The following are the few strategies that can be implemented to reduce food loss:

  • Harvesting food products at the appropriate stage of maturity
  • Ensuring the safety of water used in the agricultural processes
  • Avoiding injury and bruises during post-harvest handling, and
  • Introducing proper storage and transportation systems.

A Brief on Food Waste

Food waste, undoubtedly, is one of the major global problems; but what exactly is food waste?

As per FAO, food waste is the decrease in the quality or quantity of food resulting from the actions and decisions of food service providers, retailers, and consumers.

In various scenarios, food is discarded, such as:

  • Fresh foods, when fail to match the optimal conditions concerning color, size, and shape
  • Foods when reaching closer to their best-before date, and 
  • The unused or leftover whole edible foods from the eating establishments and households. 

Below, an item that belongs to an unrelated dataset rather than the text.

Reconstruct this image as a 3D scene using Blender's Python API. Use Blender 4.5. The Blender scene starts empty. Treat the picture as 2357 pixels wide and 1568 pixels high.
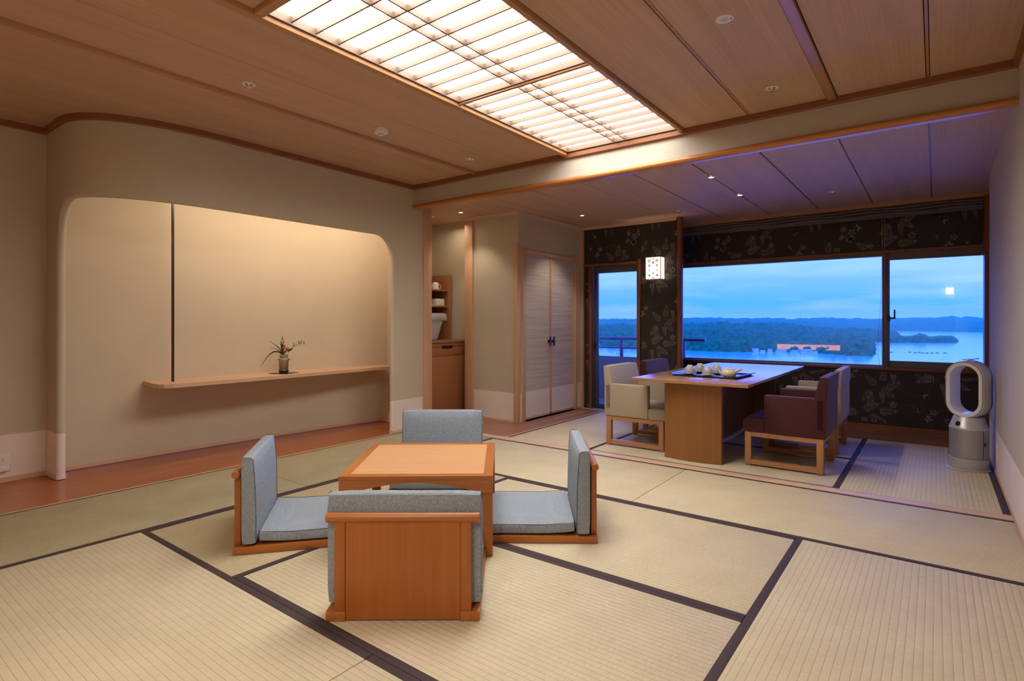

But the good news is, you can reduce food waste using the following solutions:

  • Preparing the shopping list and sticking to it
  • Considering the shelf life of products while purchasing in bulk amount
  • Buying fresh foods with physical imperfections (not injured and rotten) that are nutritious and safe
  • Use of preservative techniques such as edible films and coatings 
  • Asking for smaller portions at restaurants to prevent plate waste and ensuring to carry leftovers with a takeaway box
  • Storage of food items at the required temperature

As we become aware of food waste and loss and try to minimize them, we would efficiently use water and land. Also, this change would result positively in people’s livelihoods and in our climate.

So, are you ready to do your bit of reducing food waste and loss?